### STORED DATA
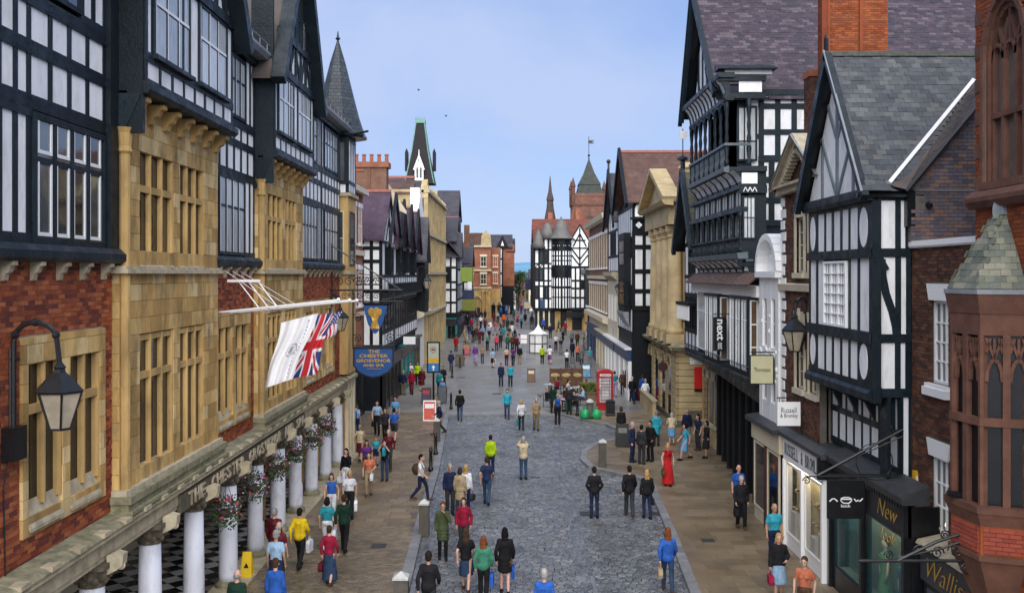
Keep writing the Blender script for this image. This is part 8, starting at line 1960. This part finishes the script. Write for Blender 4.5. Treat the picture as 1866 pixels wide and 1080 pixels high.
p(637,950,6,'stroll',('tshirt','white'),('trousers','black'),('bob','blond'),'blonde woman in white t-shirt and black trousers with carrier bags',h=1.62,bag=('carrier','white','L','white carrier bag of the blonde woman in white t-shirt'))
p(631,902,-10,'chin',('sweater','black'),('trousers','white'),('long','dark'),'dark haired woman in black top and white trousers',h=1.66,bag=('hand','white','R','white bag of the woman in black top'))
p(672,908,5,'bag',('tshirt','coral'),('trousers','beige'),('long','brown'),'woman in coral top and beige trousers holding white bag',h=1.62,bag=('hand','white','L','white handbag of the woman in coral top'))
p(668,878,8,'stroll',('tshirt','purple'),('trousers','charcoal'),('long','dark'),'girl in purple top behind the woman in coral top',h=1.58)
p(701,880,-5,'photo',('tshirt','black'),('jeans','denim'),('bob','black'),'person in black t-shirt with raised arms on left pavement',h=1.62,bag=('carrier','turquoise','L','turquoise bag of the person with raised arms'))
p(708,862,0,'stroll',('sweater','maroon'),('trousers','charcoal'),('balding','white'),'bald man in maroon sweater facing us on left pavement',h=1.74)
p(656,845,175,'walk',('vest','cream'),('skirt','maroon'),('short','grey'),'person in cream waistcoat and dark red skirt',h=1.62)
p(685,852,0,'stand',('tshirt','turquoise'),('shorts','navy'),('short','brown'),'child in turquoise t-shirt among the group on left pavement',h=1.25)
p(637,807,178,'stand',('jacket','orange'),('trousers','black'),('short','dark'),'person in orange high visibility jacket by the hotel corner',h=1.78)
p(649,800,160,'stand',('tshirt','lightblue'),('trousers','navy'),('short','brown'),'person with blue shirt beside the orange jacket',h=1.7,backpack=('blue','blue backpack worn beside the orange jacket'))
p(687,796,5,'stroll',('tshirt','lightblue'),('trousers','black'),('short','dark'),'man in pale blue shirt and black trousers walking towards us',h=1.76,bag=('hand','black','R','black bag of the man in pale blue shirt'))
p(702,808,-5,'stroll',('jacket','charcoal'),('trousers','black'),('long','brown'),'woman in open dark jacket left of the blue backpackers',h=1.64)
p(720,785,0,'stand',('tshirt','sky'),('trousers','grey'),('short','dark'),'man in sky blue shirt behind the person in blue top',h=1.74)
p(718,810,178,'walk',('tshirt','blue'),('shorts','charcoal'),('short','dark'),'person in blue top and dark shorts walking away',h=1.68,bag=('carrier','lightblue','L','thin pale blue bag of the person in dark shorts'))
p(767,917,80,'walk',('tshirt','white'),('jeans','navy'),('short','dark'),'person in white shirt stepping right near left kerb',h=1.68,backpack=('brown','brown backpack on the person in white shirt'))
p(820,937,15,'stand',('jacket','navy'),('trousers','charcoal'),('short','grey'),'man in navy blazer at the left edge of the road',h=1.76)
p(838,938,170,'stand',('coat','beige'),('trousers','charcoal'),('bob','brown'),'woman in beige coat seen from behind beside navy blazer',h=1.64)
p(849,932,165,'stand',('jacket','white'),('jeans','navy'),('long','blond'),'blonde woman in white jacket beside the beige coat',h=1.64,bag=('hand','charcoal','R','dark shoulder bag of the blonde woman in white jacket'))
p(807,1017,5,'chin',('coat','olive'),('jeans','black'),('tail','ginger'),'woman in green tunic and black leggings with hand at her mouth',h=1.66)
p(845,1006,-5,'stroll',('jacket','crimson'),('trousers','charcoal'),('bob','brown'),'woman in crimson jacket walking towards us on the road',h=1.64)
p(849,1078,178,'walk',('tshirt','black'),('skirt','denim'),('long','brown'),'woman with long hair, black top and blue skirt walking away',h=1.66,bag=('hand','black','R','black shoulder bag of the woman in blue skirt'))
p(881,1092,176,'stroll',('jacket','seagreen'),('trousers','black'),('long','ginger'),'ginger haired woman in sea green jacket with brown bag',h=1.62,bag=('carrier','blue','R','bright blue carrier bag of the ginger haired woman'))
p(920,1080,180,'stroll',('coat','black'),('shorts','brown'),('long','black'),'woman in black coat with bare legs walking away',h=1.70,bag=('carrier','blue','R','blue carrier bag of the woman with bare legs'))
p(894,866,178,'stand',('jacket','hivis'),('trousers','navy'),('short','dark'),'person in lime yellow jacket in the middle of the road',h=1.68)
p(887,920,176,'walk',('tshirt','navy'),('jeans','denim'),('short','brown'),'man in striped blue top and jeans walking away',h=1.74)
p(838,767,182,'walk',('jacket','black'),('jeans','denim'),('short','dark'),'man in black jacket and jeans alone beside the left bollard',h=1.76)
p(800,795,-85,'walk',('sweater','navy'),('trousers','charcoal'),('cap','white'),'man in white cap striding left behind the stone bollard',h=1.74)
p(954,873,190,'photo',('jacket','cream'),('jeans','denim'),('short','grey'),'man in cream jacket taking a photograph in the road',h=1.74)
p(1083,943,180,'pocket',('jacket','black'),('jeans','navy'),('short','dark'),'man in black leather jacket alone right of the road centre',h=1.74)
p(1147,942,178,'walk',('jacket','black'),('trousers','charcoal'),('short','dark'),'man in black jacket walking beside a blonde woman',h=1.76)
p(1179,944,184,'stroll',('jacket','black'),('jeans','navy'),('long','blond'),'blonde woman in black jacket beside the man in black',h=1.66,bag=('hand','black','R','black bag of the blonde woman in black jacket'))
p(1217,889,-5,'stroll',('vest','red'),('longdress','red'),('bob','blond'),'woman in long red dress on the right pavement',h=1.66,bag=('hand','brown','R','brown bag of the woman in red dress'))
p(1217,1078,176,'walk',('jacket','blue'),('jeans','denim'),('long','ginger'),'woman in blue hooded jacket and jeans by right kerb',h=1.68,bag=('hand','beige','L','beige shoulder bag of the woman in blue jacket'))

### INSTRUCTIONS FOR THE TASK
From start to finish, output the listing exactly, but omit its pictures.

### FINAL ANSWER
Keep writing the Blender script for this image. This is part 8, starting at line 1960. This part finishes the script. Write for Blender 4.5. Treat the picture as 1866 pixels wide and 1080 pixels high.
p(637,950,6,'stroll',('tshirt','white'),('trousers','black'),('bob','blond'),'blonde woman in white t-shirt and black trousers with carrier bags',h=1.62,bag=('carrier','white','L','white carrier bag of the blonde woman in white t-shirt'))
p(631,902,-10,'chin',('sweater','black'),('trousers','white'),('long','dark'),'dark haired woman in black top and white trousers',h=1.66,bag=('hand','white','R','white bag of the woman in black top'))
p(672,908,5,'bag',('tshirt','coral'),('trousers','beige'),('long','brown'),'woman in coral top and beige trousers holding white bag',h=1.62,bag=('hand','white','L','white handbag of the woman in coral top'))
p(668,878,8,'stroll',('tshirt','purple'),('trousers','charcoal'),('long','dark'),'girl in purple top behind the woman in coral top',h=1.58)
p(701,880,-5,'photo',('tshirt','black'),('jeans','denim'),('bob','black'),'person in black t-shirt with raised arms on left pavement',h=1.62,bag=('carrier','turquoise','L','turquoise bag of the person with raised arms'))
p(708,862,0,'stroll',('sweater','maroon'),('trousers','charcoal'),('balding','white'),'bald man in maroon sweater facing us on left pavement',h=1.74)
p(656,845,175,'walk',('vest','cream'),('skirt','maroon'),('short','grey'),'person in cream waistcoat and dark red skirt',h=1.62)
p(685,852,0,'stand',('tshirt','turquoise'),('shorts','navy'),('short','brown'),'child in turquoise t-shirt among the group on left pavement',h=1.25)
p(637,807,178,'stand',('jacket','orange'),('trousers','black'),('short','dark'),'person in orange high visibility jacket by the hotel corner',h=1.78)
p(649,800,160,'stand',('tshirt','lightblue'),('trousers','navy'),('short','brown'),'person with blue shirt beside the orange jacket',h=1.7,backpack=('blue','blue backpack worn beside the orange jacket'))
p(687,796,5,'stroll',('tshirt','lightblue'),('trousers','black'),('short','dark'),'man in pale blue shirt and black trousers walking towards us',h=1.76,bag=('hand','black','R','black bag of the man in pale blue shirt'))
p(702,808,-5,'stroll',('jacket','charcoal'),('trousers','black'),('long','brown'),'woman in open dark jacket left of the blue backpackers',h=1.64)
p(720,785,0,'stand',('tshirt','sky'),('trousers','grey'),('short','dark'),'man in sky blue shirt behind the person in blue top',h=1.74)
p(718,810,178,'walk',('tshirt','blue'),('shorts','charcoal'),('short','dark'),'person in blue top and dark shorts walking away',h=1.68,bag=('carrier','lightblue','L','thin pale blue bag of the person in dark shorts'))
p(767,917,80,'walk',('tshirt','white'),('jeans','navy'),('short','dark'),'person in white shirt stepping right near left kerb',h=1.68,backpack=('brown','brown backpack on the person in white shirt'))
p(820,937,15,'stand',('jacket','navy'),('trousers','charcoal'),('short','grey'),'man in navy blazer at the left edge of the road',h=1.76)
p(838,938,170,'stand',('coat','beige'),('trousers','charcoal'),('bob','brown'),'woman in beige coat seen from behind beside navy blazer',h=1.64)
p(849,932,165,'stand',('jacket','white'),('jeans','navy'),('long','blond'),'blonde woman in white jacket beside the beige coat',h=1.64,bag=('hand','charcoal','R','dark shoulder bag of the blonde woman in white jacket'))
p(807,1017,5,'chin',('coat','olive'),('jeans','black'),('tail','ginger'),'woman in green tunic and black leggings with hand at her mouth',h=1.66)
p(845,1006,-5,'stroll',('jacket','crimson'),('trousers','charcoal'),('bob','brown'),'woman in crimson jacket walking towards us on the road',h=1.64)
p(849,1078,178,'walk',('tshirt','black'),('skirt','denim'),('long','brown'),'woman with long hair, black top and blue skirt walking away',h=1.66,bag=('hand','black','R','black shoulder bag of the woman in blue skirt'))
p(881,1092,176,'stroll',('jacket','seagreen'),('trousers','black'),('long','ginger'),'ginger haired woman in sea green jacket with brown bag',h=1.62,bag=('carrier','blue','R','bright blue carrier bag of the ginger haired woman'))
p(920,1080,180,'stroll',('coat','black'),('shorts','brown'),('long','black'),'woman in black coat with bare legs walking away',h=1.70,bag=('carrier','blue','R','blue carrier bag of the woman with bare legs'))
p(894,866,178,'stand',('jacket','hivis'),('trousers','navy'),('short','dark'),'person in lime yellow jacket in the middle of the road',h=1.68)
p(887,920,176,'walk',('tshirt','navy'),('jeans','denim'),('short','brown'),'man in striped blue top and jeans walking away',h=1.74)
p(838,767,182,'walk',('jacket','black'),('jeans','denim'),('short','dark'),'man in black jacket and jeans alone beside the left bollard',h=1.76)
p(800,795,-85,'walk',('sweater','navy'),('trousers','charcoal'),('cap','white'),'man in white cap striding left behind the stone bollard',h=1.74)
p(954,873,190,'photo',('jacket','cream'),('jeans','denim'),('short','grey'),'man in cream jacket taking a photograph in the road',h=1.74)
p(1083,943,180,'pocket',('jacket','black'),('jeans','navy'),('short','dark'),'man in black leather jacket alone right of the road centre',h=1.74)
p(1147,942,178,'walk',('jacket','black'),('trousers','charcoal'),('short','dark'),'man in black jacket walking beside a blonde woman',h=1.76)
p(1179,944,184,'stroll',('jacket','black'),('jeans','navy'),('long','blond'),'blonde woman in black jacket beside the man in black',h=1.66,bag=('hand','black','R','black bag of the blonde woman in black jacket'))
p(1217,889,-5,'stroll',('vest','red'),('longdress','red'),('bob','blond'),'woman in long red dress on the right pavement',h=1.66,bag=('hand','brown','R','brown bag of the woman in red dress'))
p(1217,1078,176,'walk',('jacket','blue'),('jeans','denim'),('long','ginger'),'woman in blue hooded jacket and jeans by right kerb',h=1.68,bag=('hand','beige','L','beige shoulder bag of the woman in blue jacket'))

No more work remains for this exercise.